Quote from: Declan on June 16, 2011, 11:59:37 AM
Sean Murphy had a wart so he blasted it off with a shotgun

Thursday June 16 2011

For five years Sean Murphy was driven to distraction by a painful blemish that no amount of creams, ointments or doctors' appointments could cure.
So he came up with his own radical and permament procedure to remove the stubborn wart forever - he blasted it with a 12-bore shotgun.
But not only did the blast take off almost his entire finger, it also left him facing 15 years in jail for the illegal possesion of a firearm.
Yesterday, with only a stump to show for the middle of his left hand, and a suspended 16-week prison sentence, he insisted he had no regrets.
"I'm happy with that," he said outside Doncaster Magistrates' Court, South Yorkshire.

"I know I could have gone to jail for up to 15 years for a firearms offence.
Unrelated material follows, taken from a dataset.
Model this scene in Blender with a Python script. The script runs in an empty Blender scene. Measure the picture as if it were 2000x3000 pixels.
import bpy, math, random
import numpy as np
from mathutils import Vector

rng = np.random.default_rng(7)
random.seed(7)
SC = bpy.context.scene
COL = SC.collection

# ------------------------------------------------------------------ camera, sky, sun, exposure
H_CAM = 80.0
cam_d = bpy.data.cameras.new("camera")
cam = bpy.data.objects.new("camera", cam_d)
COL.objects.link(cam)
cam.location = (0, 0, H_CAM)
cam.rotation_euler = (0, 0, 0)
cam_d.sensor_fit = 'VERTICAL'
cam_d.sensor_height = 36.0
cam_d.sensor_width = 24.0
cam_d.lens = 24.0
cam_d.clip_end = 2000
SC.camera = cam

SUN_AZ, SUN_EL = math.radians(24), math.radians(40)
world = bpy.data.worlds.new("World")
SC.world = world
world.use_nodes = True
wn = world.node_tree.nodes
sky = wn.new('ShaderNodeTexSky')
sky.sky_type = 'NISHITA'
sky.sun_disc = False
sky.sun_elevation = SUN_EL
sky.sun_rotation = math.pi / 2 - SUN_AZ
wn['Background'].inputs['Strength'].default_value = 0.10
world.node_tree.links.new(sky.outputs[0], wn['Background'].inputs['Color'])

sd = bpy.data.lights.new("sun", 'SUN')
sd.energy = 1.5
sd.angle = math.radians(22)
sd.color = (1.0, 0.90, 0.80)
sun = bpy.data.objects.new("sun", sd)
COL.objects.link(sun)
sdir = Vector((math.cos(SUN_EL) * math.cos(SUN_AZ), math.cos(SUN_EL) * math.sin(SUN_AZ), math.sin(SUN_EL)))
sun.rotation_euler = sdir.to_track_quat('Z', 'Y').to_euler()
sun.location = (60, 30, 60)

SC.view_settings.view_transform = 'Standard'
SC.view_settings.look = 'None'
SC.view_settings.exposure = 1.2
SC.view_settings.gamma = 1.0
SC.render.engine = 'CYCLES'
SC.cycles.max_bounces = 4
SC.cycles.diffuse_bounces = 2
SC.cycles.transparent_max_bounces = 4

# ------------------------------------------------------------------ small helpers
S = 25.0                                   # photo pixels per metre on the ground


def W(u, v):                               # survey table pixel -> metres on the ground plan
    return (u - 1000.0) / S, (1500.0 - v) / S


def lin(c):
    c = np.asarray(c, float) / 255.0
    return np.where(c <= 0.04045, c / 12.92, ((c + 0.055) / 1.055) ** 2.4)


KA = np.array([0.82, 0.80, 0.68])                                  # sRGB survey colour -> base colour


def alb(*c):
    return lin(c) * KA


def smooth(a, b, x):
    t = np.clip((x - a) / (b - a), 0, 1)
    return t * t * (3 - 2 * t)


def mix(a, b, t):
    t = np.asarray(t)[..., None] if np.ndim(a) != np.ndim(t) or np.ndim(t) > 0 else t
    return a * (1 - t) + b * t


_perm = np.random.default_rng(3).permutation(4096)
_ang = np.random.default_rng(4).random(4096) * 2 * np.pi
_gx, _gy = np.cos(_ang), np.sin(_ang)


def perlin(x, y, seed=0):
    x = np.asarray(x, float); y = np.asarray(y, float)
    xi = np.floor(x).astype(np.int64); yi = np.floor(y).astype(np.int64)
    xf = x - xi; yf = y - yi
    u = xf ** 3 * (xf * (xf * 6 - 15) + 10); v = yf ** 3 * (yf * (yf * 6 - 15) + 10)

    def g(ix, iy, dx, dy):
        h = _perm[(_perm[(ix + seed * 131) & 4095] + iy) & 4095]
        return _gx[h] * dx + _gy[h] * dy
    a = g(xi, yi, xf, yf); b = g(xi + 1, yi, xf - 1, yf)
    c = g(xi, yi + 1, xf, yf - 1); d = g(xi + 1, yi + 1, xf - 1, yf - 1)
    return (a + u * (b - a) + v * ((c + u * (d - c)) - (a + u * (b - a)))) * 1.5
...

My solicitor did a very good job.
"The best thing is that the wart has gone. It was giving me lot of trouble."

Richard Haigh, defending, said Murphy, 38, had been "a victim of his own stupidity when domestic pressures got to him".
Mr Murphy decided to open fire with the Beretta after fortifying himself with several pints of beer. He settled down outside his caravan, took aim and opened fire.
Police heard about his unconventional treatment and launched an investigation.
Murphy, who lives in the town, told the bench he had found the Beretta under a hedge earlier in the year.
Having decided to use the Beretta, he administered the "anaesthetic" of Yorkshire bitter.
He stretched out his left hand, pointed the end of the barrel at its intended target, and used his other hand to hold the stock steady. Then he pulled the trigger.
Murphy denies that the beer affected his aim. He insists the fault lay with the weapon's recoil.
'I didn't expect to lose my finger as well when I shot it, but the gun recoiled and that was it,' he said.
'The wart was gone and so was most of my finger. There was nothing left of it, so no chance of re-attaching it.'
Murphy had been a security officer at Markham Grange Nurseries, Doncaster, at the time he applied the Beretta treatment in March. He has since lost his job.
In court he pleaded guilty to theft of the shotgun by finding, and a second charge of possessing a firearm without a valid certificate.
In addition to the suspended prison term, his client was ordered to complete 100 hours of unpaid community work and pay costs of £100.
South Yorkshire Police are still trying to discover how the Beretta found its way to the hedge where Murphy found it.
They know it was stolen in a burglary two years ago, but have no further record of its passage through the criminal underworld.

- Nigel Bunyan


Just saw the authors name. Has to be a p155 taker.